(Records with scene code)
- - - -
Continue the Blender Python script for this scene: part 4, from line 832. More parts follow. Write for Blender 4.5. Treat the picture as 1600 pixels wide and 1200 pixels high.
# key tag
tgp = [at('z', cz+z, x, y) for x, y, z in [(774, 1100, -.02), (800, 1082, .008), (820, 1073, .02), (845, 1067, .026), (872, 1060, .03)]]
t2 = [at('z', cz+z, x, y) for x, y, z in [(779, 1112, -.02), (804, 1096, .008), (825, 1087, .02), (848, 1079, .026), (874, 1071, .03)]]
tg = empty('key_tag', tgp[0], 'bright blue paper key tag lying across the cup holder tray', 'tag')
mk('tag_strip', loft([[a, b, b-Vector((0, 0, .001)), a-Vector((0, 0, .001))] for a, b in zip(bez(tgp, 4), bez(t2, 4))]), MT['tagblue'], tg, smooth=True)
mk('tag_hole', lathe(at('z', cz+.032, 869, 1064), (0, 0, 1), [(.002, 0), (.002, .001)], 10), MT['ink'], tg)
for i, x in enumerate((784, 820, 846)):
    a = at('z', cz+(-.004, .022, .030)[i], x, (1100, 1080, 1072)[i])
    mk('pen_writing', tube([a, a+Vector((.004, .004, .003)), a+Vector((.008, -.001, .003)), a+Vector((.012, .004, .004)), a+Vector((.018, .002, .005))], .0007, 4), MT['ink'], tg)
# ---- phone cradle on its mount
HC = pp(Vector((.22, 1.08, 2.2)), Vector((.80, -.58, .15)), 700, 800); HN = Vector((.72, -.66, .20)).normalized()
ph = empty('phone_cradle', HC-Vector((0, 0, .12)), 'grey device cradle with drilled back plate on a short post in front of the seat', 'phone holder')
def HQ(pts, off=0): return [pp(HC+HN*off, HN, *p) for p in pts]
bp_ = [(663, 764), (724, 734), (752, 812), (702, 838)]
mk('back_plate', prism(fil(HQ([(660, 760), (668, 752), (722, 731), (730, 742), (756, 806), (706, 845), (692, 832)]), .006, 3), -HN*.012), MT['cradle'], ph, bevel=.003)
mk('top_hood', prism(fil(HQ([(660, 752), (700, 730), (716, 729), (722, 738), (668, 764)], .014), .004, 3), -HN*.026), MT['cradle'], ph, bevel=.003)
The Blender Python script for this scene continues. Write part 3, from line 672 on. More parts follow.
- - - -
Goal -
Reproduce the records above exactly as they appear.

Output of the task -
Continue the Blender Python script for this scene: part 4, from line 832. More parts follow. Write for Blender 4.5. Treat the picture as 1600 pixels wide and 1200 pixels high.
# key tag
tgp = [at('z', cz+z, x, y) for x, y, z in [(774, 1100, -.02), (800, 1082, .008), (820, 1073, .02), (845, 1067, .026), (872, 1060, .03)]]
t2 = [at('z', cz+z, x, y) for x, y, z in [(779, 1112, -.02), (804, 1096, .008), (825, 1087, .02), (848, 1079, .026), (874, 1071, .03)]]
tg = empty('key_tag', tgp[0], 'bright blue paper key tag lying across the cup holder tray', 'tag')
mk('tag_strip', loft([[a, b, b-Vector((0, 0, .001)), a-Vector((0, 0, .001))] for a, b in zip(bez(tgp, 4), bez(t2, 4))]), MT['tagblue'], tg, smooth=True)
mk('tag_hole', lathe(at('z', cz+.032, 869, 1064), (0, 0, 1), [(.002, 0), (.002, .001)], 10), MT['ink'], tg)
for i, x in enumerate((784, 820, 846)):
    a = at('z', cz+(-.004, .022, .030)[i], x, (1100, 1080, 1072)[i])
    mk('pen_writing', tube([a, a+Vector((.004, .004, .003)), a+Vector((.008, -.001, .003)), a+Vector((.012, .004, .004)), a+Vector((.018, .002, .005))], .0007, 4), MT['ink'], tg)
# ---- phone cradle on its mount
HC = pp(Vector((.22, 1.08, 2.2)), Vector((.80, -.58, .15)), 700, 800); HN = Vector((.72, -.66, .20)).normalized()
ph = empty('phone_cradle', HC-Vector((0, 0, .12)), 'grey device cradle with drilled back plate on a short post in front of the seat', 'phone holder')
def HQ(pts, off=0): return [pp(HC+HN*off, HN, *p) for p in pts]
bp_ = [(663, 764), (724, 734), (752, 812), (702, 838)]
mk('back_plate', prism(fil(HQ([(660, 760), (668, 752), (722, 731), (730, 742), (756, 806), (706, 845), (692, 832)]), .006, 3), -HN*.012), MT['cradle'], ph, bevel=.003)
mk('top_hood', prism(fil(HQ([(660, 752), (700, 730), (716, 729), (722, 738), (668, 764)], .014), .004, 3), -HN*.026), MT['cradle'], ph, bevel=.003)
The Blender Python script for this scene continues. Write part 3, from line 672 on. More parts follow.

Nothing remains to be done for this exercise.